Judge rules against conservative lawsuit that sought to curb billions in transportation fees

Kevin J. Beaty/Denverite
RTD board member Shontel Lewis waits for an A Line train to take her to Denver International Airport. Jan. 26, 2022.

A Denver judge has ruled against a coalition of conservative groups that tried to unwind a multi-billion-dollar funding law for Colorado’s transportation system.

The law in question cleared the Colorado legislature with almost entirely Democratic votes in 2021. Bill sponsors relied heavily on fees in the measure to sidestep the state Taxpayer’s’ Bill of Rights, which requires that voters approve any new tax increase.

However, the conservative groups that brought the lawsuit alleged the new fees were still illegal because they violated Proposition 117. Voters in 2020 passed that law, which sets limits on the amount of new fee revenue that can be collected without voter approval.

“Voters should be deciding. You should be making the case to them on why … money should be going to roads or should go to transit,” Michael Fields, a member of the conservative coalition pressing the lawsuit, told CPR News in 2022. “This should be a conversation with voters, not just the legislature.” 

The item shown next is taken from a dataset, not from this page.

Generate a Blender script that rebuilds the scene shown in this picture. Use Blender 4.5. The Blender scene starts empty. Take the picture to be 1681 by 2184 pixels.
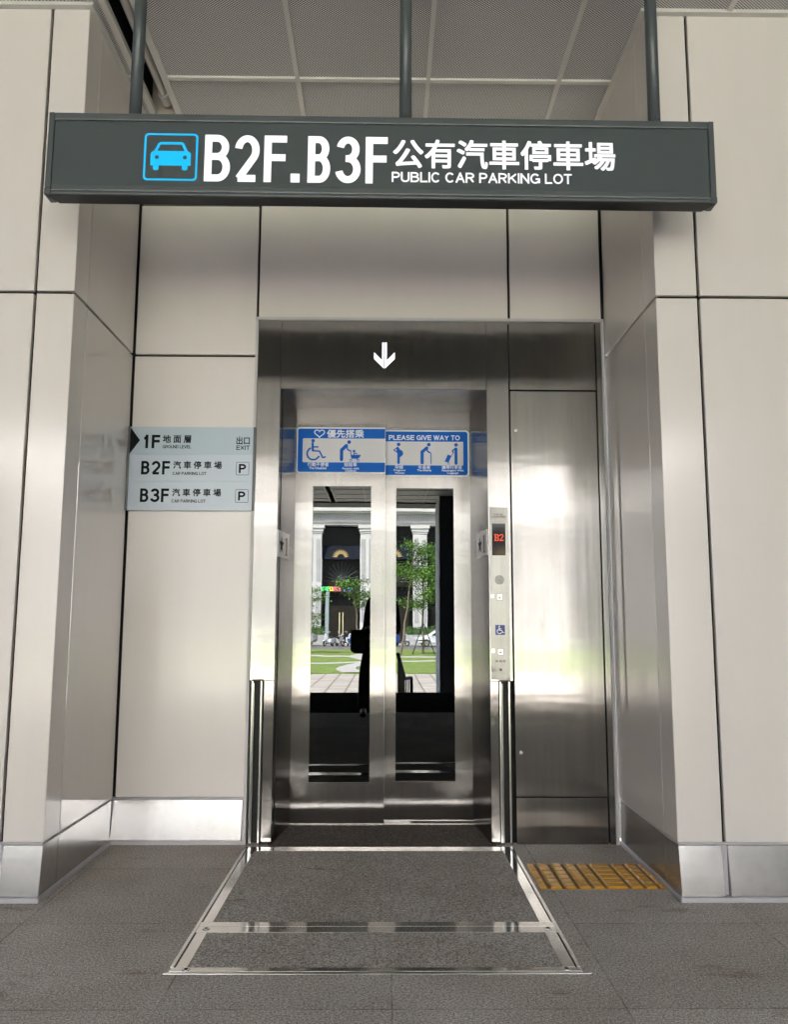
import bpy, bmesh, math, random, os
from mathutils import Vector, Matrix

# ------------------------------------------------------------------ camera, sky, sun, exposure
SC = bpy.context.scene
COL = SC.collection
R = math.radians

cam_d = bpy.data.cameras.new("camera")
cam = bpy.data.objects.new("camera", cam_d)
COL.objects.link(cam)
SC.camera = cam
cam_d.sensor_fit = 'VERTICAL'
cam_d.sensor_height = 24.0
cam_d.lens = 1683.3 / 2184 * 24.0
cam_d.shift_y = 22.7 / 2184
cam_d.clip_start = 0.02
cam_d.clip_end = 2000
_pi, _ya, _ro = 0.125286, 0.010780, 0.003006
_f = Vector((math.sin(_ya) * math.cos(_pi), math.cos(_ya) * math.cos(_pi), math.sin(_pi)))
_r0 = Vector((math.cos(_ya), -math.sin(_ya), 0))
_u0 = _r0.cross(_f)
_r = math.cos(_ro) * _r0 + math.sin(_ro) * _u0
_u = math.cos(_ro) * _u0 - math.sin(_ro) * _r0
M = Matrix((( _r.x, _u.x, -_f.x, 0), (_r.y, _u.y, -_f.y, -3.9255), (_r.z, _u.z, -_f.z, 1.05), (0, 0, 0, 1)))
cam.matrix_world = M

SUN_EL, SUN_AZ = R(52), R(-38)          # the sun stands behind the lift building
world = bpy.data.worlds.new("World")
SC.world = world
world.use_nodes = True
wn = world.node_tree
bg = wn.nodes['Background']
sky = wn.nodes.new('ShaderNodeTexSky')
sky.sky_type = 'NISHITA'
sky.sun_disc = False
sky.sun_elevation = SUN_EL
sky.sun_rotation = SUN_AZ
sky.air_density = 1.0
sky.dust_density = 3.0
wn.links.new(sky.outputs[0], bg.inputs[0])
bg.inputs[1].default_value = 0.15

sun_d = bpy.data.lights.new("sun", 'SUN')
sun_d.energy = 3.0
sun_d.angle = R(0.5)
sun_d.color = (1.0, 0.965, 0.92)
sun = bpy.data.objects.new("sun", sun_d)
COL.objects.link(sun)
_sd = Vector((math.sin(SUN_AZ) * math.cos(SUN_EL), math.cos(SUN_AZ) * math.cos(SUN_EL), math.sin(SUN_EL)))
sun.rotation_euler = (-_sd).to_track_quat('-Z', 'Y').to_euler()

SC.view_settings.view_transform = 'Standard'
SC.view_settings.look = 'None'
SC.view_settings.exposure = 4.48
SC.view_settings.gamma = 1.0
SC.cycles.max_bounces = 10
SC.cycles.diffuse_bounces = 6
SC.cycles.glossy_bounces = 6
SC.cycles.caustics_reflective = True
SC.cycles.sample_clamp_indirect = 6.0
random.seed(7)

# ------------------------------------------------------------------ materials
def nmat(name):
    m = bpy.data.materials.new(name)
    m.use_nodes = True
    nt = m.node_tree
    return m, nt, nt.nodes['Principled BSDF']

def nd(nt, kind, **kw):
    n = nt.nodes.new(kind)
    for k, v in kw.items():
        setattr(n, k, v)
    return n

def pmat(name, col, rough=0.5, metal=0.0, spec=0.5, emit=None, estr=0.0):
    m, nt, b = nmat(name)
    b.inputs['Base Color'].default_value = (*col, 1)
    b.inputs['Roughness'].default_value = rough
    b.inputs['Metallic'].default_value = metal
    b.inputs['Specular IOR Level'].default_value = spec
    if emit:
        b.inputs['Emission Color'].default_value = (*emit, 1)
        b.inputs['Emission Strength'].default_value = estr
    return m

def mapping(nt, scale, coord='Object'):
    tc = nd(nt, 'ShaderNodeTexCoord')
    mp = nd(nt, 'ShaderNodeMapping')
    mp.inputs['Scale'].default_value = scale
    nt.links.new(tc.outputs[coord], mp.inputs[0])
    return mp

def noise(nt, vec, scale, detail=4, rough=0.55):
    n = nd(nt, 'ShaderNodeTexNoise')
    n.inputs['Scale'].default_value = scale
    n.inputs['Detail'].default_value = detail
    n.inputs['Roughness'].default_value = rough
    nt.links.new(vec.outputs[0], n.inputs['Vector'])
    return n

def ramp(nt, src, stops):
    r = nd(nt, 'ShaderNodeValToRGB')
    el = r.color_ramp.elements
    while len(el) > 1:
        el.remove(el[-1])
    el[0].position = stops[0][0]; el[0].color = (*stops[0][1], 1)
    for p, c in stops[1:]:
        e = el.new(p); e.color = (*c, 1)
    nt.links.new(src, r.inputs[0])
    return r

def math_n(nt, op, a, b=None, c=None):
    n = nd(nt, 'ShaderNodeMath', operation=op)
    for i, x in enumerate((a, b, c)):
        if x is None:
            continue
        if isinstance(x, (int, float)):
            n.inputs[i].default_value = x
        else:
            nt.links.new(x, n.inputs[i])
    return n.outputs[0]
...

Fields, president of the Advance Colorado Institute, did not immediately respond to a request for comment. Other plaintiffs were Americans for Prosperity Colorado, former Republican state Sen. Jerry Sonnenberg, and Richard Orman, a former prosecutor.

Denver District Court Judge Andrew Luxen, however, sided with the state, writing in a 34-page ruling that the legislature crafted the bill to abide by both TABOR and Proposition 117. 

The law created separate fees for a number of transportation-related activities like Uber and Lyft rides, food delivery and fuel. The revenue from each fee was then directed to separate government-owned businesses known as enterprises, each of which was individually projected to take in less than the $100 million limit over five years set out in Proposition 117.

Plaintiffs argued the fees should be counted in aggregate against that cap. But Luxen ruled that each enterprise and fee had “differing purposes” and thus did not need to be combined. 

The bill’s sponsors told CPR News in 2022 that they created separate fees and enterprises specifically to conform to Proposition 117. 

It’s “actually the way that we’re following the law. It’s not a trick,” Sen. Faith Winter, D-Westminster, said then. 

Winter did not immediately respond to CPR News’ request for comment.